Шел день за днем в таком ужасном недоразумении, когда люди мучатся из-за вставшего между ними призрака и этот призрак можно рассеять несколькими словами, но это слово не говорится. Иосиф мучился подозрением и, вероятно, упрекал себя, как смел заподозрить Пречистую Деву, упрекал, несмотря на всю видимость, несомненность события. Дева мучилась, видя его подозрения, скорбь о Ней старца и жалость его к Ней, — мучилась невозможностью ему помочь.
Наконец, явление ангела Иосифу во сне положило конец этой тяжелой драме.
И тогда все успокоилось.
Можно представить себе великое, захватывающее счастье чистосердечного, глубоко-привязчивого Иосифа, когда он узнал, что обрученная ему Дева, Которую он так чтил и Которую безо всякой с Ее стороны вины заподозрил во грехе, — не только осталась непорочной, но и будет Матерью Господа! Служить Ей еще вернее, чем он служил Ей доселе, служить в будущем Ее Божественному Сыну стало целью остающейся ему жизни. Он поддерживал Деву и Божественного Младенца трудами своих рук и вместе с Пречистой Матерью был свидетелем детских лет Христа.
Он был первым из людей, принесших в дар воплотившемуся Богу не единичные, как то сделали волхвы, дары, не излияния мгновенного восторга, как вифлеемские пастухи, а все помыслы, все плоды своих трудов и усилий.
Он работал на Христа, охранял Его младенчество, оберегал отрочество, следил за Его юностью.

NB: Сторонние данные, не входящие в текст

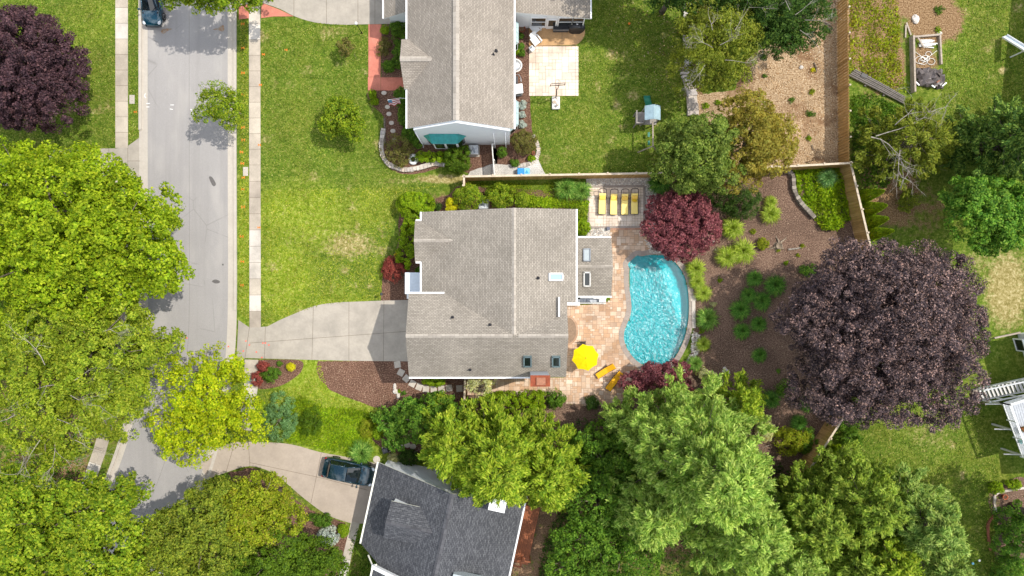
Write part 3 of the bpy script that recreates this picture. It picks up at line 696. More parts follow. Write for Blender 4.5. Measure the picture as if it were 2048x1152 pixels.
lm('blue_pine_needles', gain=1.9, cols=[(.055, .11, .02), (.11, .185, .036), (.19, .265, .06), (.27, .335, .095)], vary=.2)
lm('cedar_needles', [(.05, .09, .011), (.10, .16, .018), (.165, .23, .028), (.23, .28, .05)], gain=2.1)
lm('spruce_needles', [(.016, .045, .008), (.04, .085, .013), (.085, .15, .02), (.16, .22, .04)], trans=.3, gain=1.8)
lm('golden_leaves', [(.11, .095, .014), (.18, .155, .022), (.25, .21, .038), (.16, .18, .03)])
lm('ash_leaves', [(.04, .07, .012), (.075, .12, .018), (.125, .175, .026), (.18, .225, .05)])
lm('moss_needles', [(.05, .075, .008), (.10, .132, .012), (.155, .188, .018), (.21, .225, .035)], gain=1.75)
lm('box_leaves', [(.06, .12, .005), (.12, .20, .006), (.18, .27, .008), (.24, .31, .014)])
lm('boxdark_leaves', [(.03, .065, .005), (.06, .11, .007), (.095, .155, .010)])
lm('yellow_leaves', [(.34, .30, .008), (.48, .42, .010), (.56, .48, .02)])
lm('juniper_leaves', [(.035, .085, .022), (.07, .14, .045), (.11, .19, .07)], trans=.15)
lm('ivy_leaves', [(.08, .12, .006), (.155, .205, .009), (.24, .28, .016), (.15, .13, .02)])
lm('brownish_leaves', [(.05, .06, .012), (.10, .10, .025), (.16, .13, .05), (.13, .16, .02)])
lm('cream_leaves', [(.28, .30, .12), (.42, .42, .20), (.50, .49, .28), (.26, .32, .06)])
lm('silver_leaves', [(.13, .17, .14), (.22, .26, .23), (.32, .35, .31)], trans=.1)
lm('lime_grass', [(.12, .20, .012), (.20, .29, .022), (.29, .36, .045), (.38, .42, .11)], trans=.35, gain=1.6)
lm('green_grass', [(.03, .085, .012), (.065, .145, .02), (.11, .20, .032), (.19, .26, .06)], trans=.35, gain=2.1)
lm('blue_grass', [(.03, .10, .025), (.07, .17, .045), (.12, .23, .07), (.22, .31, .12)], trans=.35)
lm('emerald_grass', [(.02, .075, .010), (.042, .125, .016), (.078, .18, .025), (.15, .235, .045)], trans=.35, gain=2.0)

def limb_path(a, b, rg, sag=.12, k=5):
    a, b = np.array(a, float), np.array(b, float); L = np.linalg.norm(b - a)
    return [tuple(a + (b - a) * t + rg.normal(size=3) * L * .035 * (0 < i < k - 1) + np.array([0, 0, L * sag * math.sin(math.pi * t)])) for i, t in enumerate(np.linspace(0, 1, k))]
def twigs(mb, p, d, L, r, rg, depth=3):
    p = np.array(p, float); d = np.array(d, float); d /= np.linalg.norm(d)
    path = [p]; k = 4
    for i in range(k): d = d + rg.normal(size=3) * .16; d /= np.linalg.norm(d); path.append(path[-1] + d * L / k)
    mb.tube(path, [r * (1 - .18 * i) for i in range(k + 1)], 4 if depth < 3 else 5)
    if depth:
        for _ in range(rg.integers(2, 5)):
            i = rg.integers(1, k + 1); e = d + rg.normal(size=3) * .7; e[2] *= .6
            twigs(mb, path[i], e, L * rg.uniform(.45, .7), r * .55, rg, depth - 1)

def crown_clumps(c, rad, rg, cl, cover, zmin=-.35, lobes=.16, core=.25):
    """clump centres over a lumpy ellipsoid, plus a few inside"""
    c = np.array(c, float); rad = np.array(rad, float)
    area = 4 * math.pi * ((rad[0] * rad[1]) ** 1.6 / 3 + (rad[0] * rad[2]) ** 1.6 / 3 + (rad[1] * rad[2]) ** 1.6 / 3) ** (1 / 1.6) * (1 - zmin) / 2
    n = max(6, int(area * cover / (math.pi * cl * cl)))
    d = sph(n, rg, zmin); ph = rg.normal(size=(7, 3)) * 2.6; of = rg.uniform(0, 6.3, 7)
    f = 1 + lobes * np.sin(d @ ph.T + of).sum(1) / 2.2
    f *= rg.uniform(.86, 1.03, n)
    P = c + d * rad * f[:, None]; O = d
    m = int(n * core); di = sph(m, rg, -.5); Q = c + di * rad * rg.uniform(.35, .75, m)[:, None]
    return np.concatenate([P, Q]), np.concatenate([O, di])
def fill_clumps(P, O, rg, cl, per, leaf, asp, flat=.7, outw=.55, rnd=.55):
    leaf = leaf * .86; per = per * 1.3; n = len(P); k = rg.integers(int(per * .6), int(per * 1.4) + 1, n); idx = np.repeat(np.arange(n), k)
    d = sph(len(idx), rg, -.6); rr = cl * rg.uniform(.6, 1.35, n)[idx] * rg.uniform(.35, 1., len(idx)) ** .6
    off = d * rr[:, None]; off[:, 2] *= flat
    C = P[idx] + off; N = d * outw + O[idx] * .35 + np.array([0, 0, .55]) + rg.normal(size=d.shape) * rnd
    return leaf_quads(C, N, leaf, asp, rg, None, .12)

def tree(name, label, lobes, mat, leaf=.24, asp=.6, cl=.65, per=70, cover=1.1, base=None, trunk=.22, cat='tree', group=None, zmin=-.35, twig=None, seed=0, lob=.16, core=.3, bark='bark', inner=None, flat=.7, rnd=.55):
    """lobes: (px, py, z centre, rx px, ry px, rz m) as seen in the photo"""
    rg = np.random.default_rng(1000 + seed)
    L = [(np.array(W(x, y, z)), np.array((S(rx, z), S(ry, z), rz))) for x, y, z, rx, ry, rz in lobes]
    if base is None: w = np.array([r[0] * r[1] for _, r in L]); b = sum(c * q for (c, _), q in zip(L, w)) / w.sum(); b = Vector((b[0], b[1], 0))
    else: b = W(*base)
    root = thing(name, label, cat, b, 0, group); V = []; mb = MB()
    top = max(c[2] for c, _ in L); fork = np.array((b.x, b.y, top * .35 + .2))
    mb.tube([(b.x, b.y, -.05), (b.x + .03, b.y, fork[2] * .5), tuple(fork)], [trunk * 1.25, trunk * .95, trunk * .8], 9)
    for c, r in L:
        P, O = crown_clumps(c, r, rg, cl, cover, zmin, lob, core)
        V.append(fill_clumps(P, O, rg, cl, per, leaf, asp, flat, .55, rnd))
        hub = c - np.array((0, 0, r[2] * .45)); hub = fork + (hub - fork) * .8
        if np.linalg.norm(hub - fork) > .4: mb.tube(limb_path(fork, hub, rg), np.linspace(trunk * .75, trunk * .4, 5), 7)
        for i in rg.choice(len(P), min(len(P), 9), replace=False):
            mb.tube(limb_path(hub, P[i] - O[i] * cl * .4, rg), np.linspace(trunk * .36, .02, 5), 5)
    mb.build('trunk', M[bark], root, True)
    npmesh('crown', np.concatenate(V), 4, mat, root)
    if twig:
        tw = MB()
        for (x, y, z, dx, dy, dz, ln) in twig: twigs(tw, W(x, y, z + 1.0), (dx, dy, dz * .5), ln * .8, .024 if ln < 3 else .032, rg, 4); tw.build('bare_branch', M['deadwood'], root); tw = MB()
    return root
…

Благо Христа, как и благо Его Матери, Пречистой Девы, было единственной заботой его трудовой, благочестивой жизни.
К сожалению, православные недостаточно помнят этого замечательного человека, с истинно-христианской скромностью совершившего свое дело и незаметно ушедшего от жизни. А между тем, может ли не быть особенно близок к престолу Божьему, может ли не иметь к нему особенного дерзновения тот, кто считался земным отцом Христа, был верным хранителем Пресвятой Девы и так свято исполнил относительно Иисуса — Младенца, Отрока, Юноши — возложенный на него Провидением долг?